As time passed succeeding generations of artists ‘fleshed out’ the initial schematic rock art image and gave it increasingly human characteristics, in part due to the increasingly naturalistic skills of the temple artists who produced such religious imagery. Obviously as such imagery became more humanized its real eruption basis became increasingly disguised and camouflaged to later generations. They only knew such imagery held great religious significance to their forbears and continued to reverently worship such iconography. If we turn to myth we read that Anat, pictured above, was a war goddess who ‘slaughtered many and waded in the blood of her enemies’. If her image subliminally represents and projects the eruption form of a large asteroid strike it is only natural that her characteristic attributes would align with the death dealing destruction such a large impact would incur on the population and so she is duly identified with human slaughter in myth.

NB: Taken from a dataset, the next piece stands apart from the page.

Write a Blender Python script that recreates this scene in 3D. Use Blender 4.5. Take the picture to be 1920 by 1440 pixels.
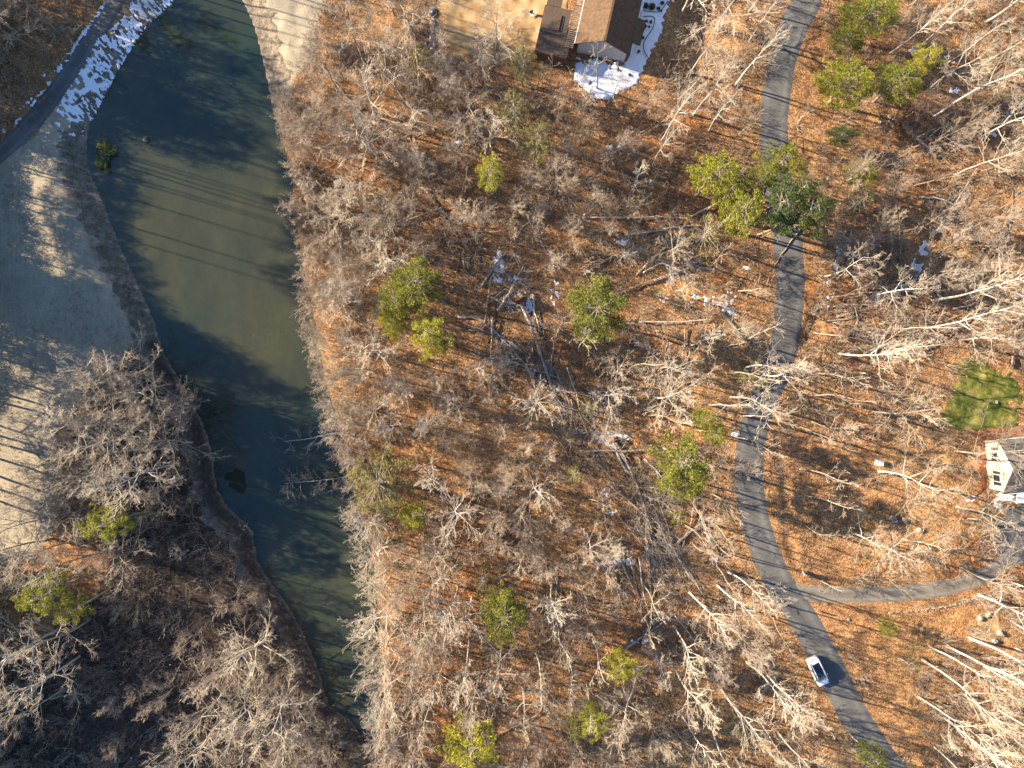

As we know the mother goddess is mostly identified with motherly characteristics, of love and tender nurture. But because she also represents a death dealing impact of great destruction some races, to reconcile such extreme opposing characteristics, created deities with split personalities or more than one persona to accommodate that dichotomy. The Hindu Goddess Devi has two main apects. As Devi, Uman, Gauri, Parvati she embodies the tender mother goddess, lover persona. As Durga, Kali, Chandi, and Bairavi she embodies the fierce,warring, bloodthirsty virago, attributes that relate to the death-dealing aspects of the asteroid impact. The wife of Scandinavian God Odin also had a dual personality. As Frigga she was the tender mother persona and as Freya, the warring virago. In the Bible Adams wife Eve represents the tender mother goddess but we are told Adam had an earlier wife Lilith who was a succubus and virago, another instance where more than one deity was created from the same eruption event to each accommodate and represent the extreme dual personality characteristics of deities the ancients imagined and projected onto the eruption event.